> On Mar 21, 2015, at 5:17 PM, MRAB <pyt...@mrabarnett.plus.com> wrote:
> 
> On 2015-03-21 21:00, Donald Stufft wrote:
>> 
>>> On Mar 21, 2015, at 4:53 PM, Barry Warsaw <ba...@python.org> wrote:
>>> 
>>> On Mar 20, 2015, at 08:53 PM, Guido van Rossum wrote:
>>> 
>>>> FWIW, I think __version__, __author__ etc. were bad ideas. Almost nobody
>>>> manages these correctly. Note that the PEP 8 section starts with less than
>>>> an endorsement: "If you *have* to have Subversion, CVS, or RCS crud in your
>>>> source file, do it as follows."
>>> 
>>> I tend to agree.  Individual module version numbers are mostly useless,
>>> especially with today's hash-based vcses.
>>> 
>>> That's different than package versions, and for which I really need to
>>> resurrect and update PEP 396.
>> 
>> I sort of think (though I haven’t completely convinced myself) that adding
>> something like __version__ to a package is a work around to the fact that
>> we don’t have an API that lets someone ask “what is the distribution and
>> version that this module/import-package came from”.
>> 
>> Something like:
>> 
>>     >>> import theorticalapi
>>     >>> import mymodule
>>     >>>
>>     >>> d = theorticalapi.module_dist(mymodule)
>>     >>> print(d.name)
>>     >>> mycustommodules
>>     >>> print(d.version)
>>     >>> 1.0
>> 
>> Since we (theoretically) should have all of this information already inside
>> of the packaging metadata, we just don’t have a way to say “given a 
>> particular
>> import, give me the information I want).
>> 
> A bit OT (and should probably be in python-ideas), but I've come to think 
> that it might be more helpful to have double version numbers.
> 
> What do I mean by that?
> 
> Well, an "addition" version that's increased when something is added, and a 
> "deletion" version that's increased when something is removed.
> 
> Suppose there's a new release of a module.
> 
> If it has a higher "addition version", then something has been added, which 
> won't affect existing code.
> 
> If it has a higher "deletion version", then something has been removed, which 
> _might_ affect existing code, so you'll need to check. If the code doesn't 
> use what was removed, then you can accept the higher deletion version.

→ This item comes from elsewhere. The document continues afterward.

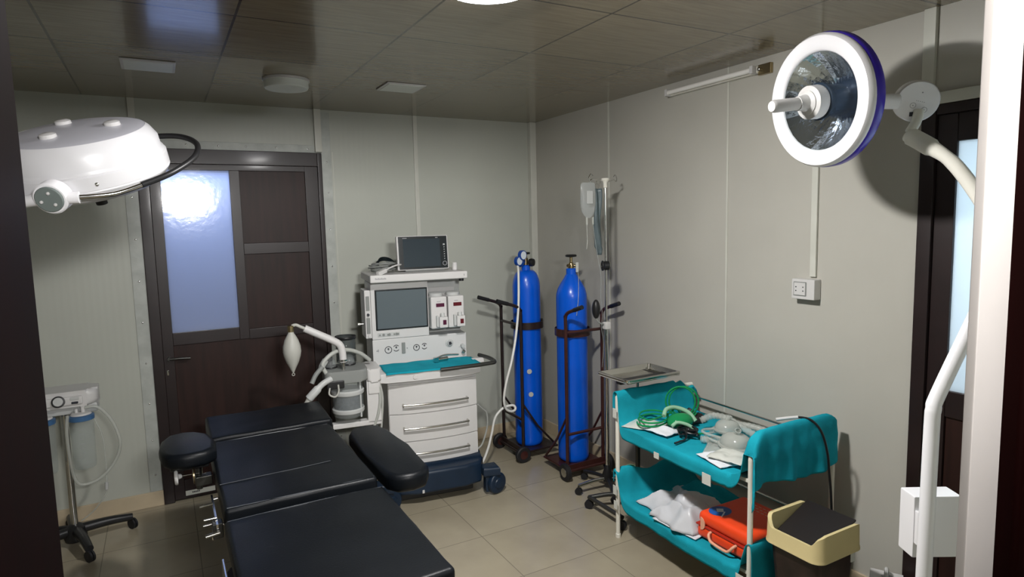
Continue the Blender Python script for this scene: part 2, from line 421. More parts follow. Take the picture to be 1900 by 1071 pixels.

This is likely better solved by something like https://semver.org/ which is 
similar to what many people do already:

X.Y.Z+1 == Bug fixes only, should be backwards compatible.
X.Y+1.0 == New features, should be backwards compatible but comes with new 
things.
X+1.0.0 == Backwards Compatibility Break (Something deleted or changed)

> 
>>> 
>>>> That said, if an official answer is required, common sense would suggest
>>>> that __version__ should go before the imports. (I would put it before the
>>>> docstring too, except then the docstring wouldn't be a docstring any more.
>>>> Go figure.)
>>> 
>>> And after __future__ imports too, right?